--- INPUT DATA ---

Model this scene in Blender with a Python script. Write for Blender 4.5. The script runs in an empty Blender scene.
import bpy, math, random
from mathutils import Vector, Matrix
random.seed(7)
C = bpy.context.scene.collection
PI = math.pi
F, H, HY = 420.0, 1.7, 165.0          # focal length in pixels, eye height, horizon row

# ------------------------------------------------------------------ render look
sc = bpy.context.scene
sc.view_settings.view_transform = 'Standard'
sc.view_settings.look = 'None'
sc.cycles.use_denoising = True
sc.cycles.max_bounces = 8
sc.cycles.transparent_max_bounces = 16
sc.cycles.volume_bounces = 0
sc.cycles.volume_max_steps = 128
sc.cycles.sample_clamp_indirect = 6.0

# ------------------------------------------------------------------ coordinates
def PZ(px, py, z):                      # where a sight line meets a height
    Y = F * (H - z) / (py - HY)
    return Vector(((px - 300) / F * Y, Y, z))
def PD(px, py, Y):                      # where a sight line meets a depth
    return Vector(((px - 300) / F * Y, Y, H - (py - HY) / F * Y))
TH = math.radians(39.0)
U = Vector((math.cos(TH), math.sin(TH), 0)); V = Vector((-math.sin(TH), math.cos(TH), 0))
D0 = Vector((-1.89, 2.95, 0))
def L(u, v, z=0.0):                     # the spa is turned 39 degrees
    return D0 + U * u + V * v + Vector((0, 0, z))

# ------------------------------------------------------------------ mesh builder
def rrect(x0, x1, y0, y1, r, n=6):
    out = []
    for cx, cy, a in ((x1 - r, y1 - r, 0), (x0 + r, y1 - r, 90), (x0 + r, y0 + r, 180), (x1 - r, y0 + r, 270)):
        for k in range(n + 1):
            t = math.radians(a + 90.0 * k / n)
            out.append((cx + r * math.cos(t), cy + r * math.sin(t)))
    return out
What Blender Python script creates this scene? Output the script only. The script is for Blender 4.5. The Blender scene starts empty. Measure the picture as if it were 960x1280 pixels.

---

Using the material above, count the lines containing the word "empty". Reply with the number alone.

* [RESPONSE TO THE TASK] 2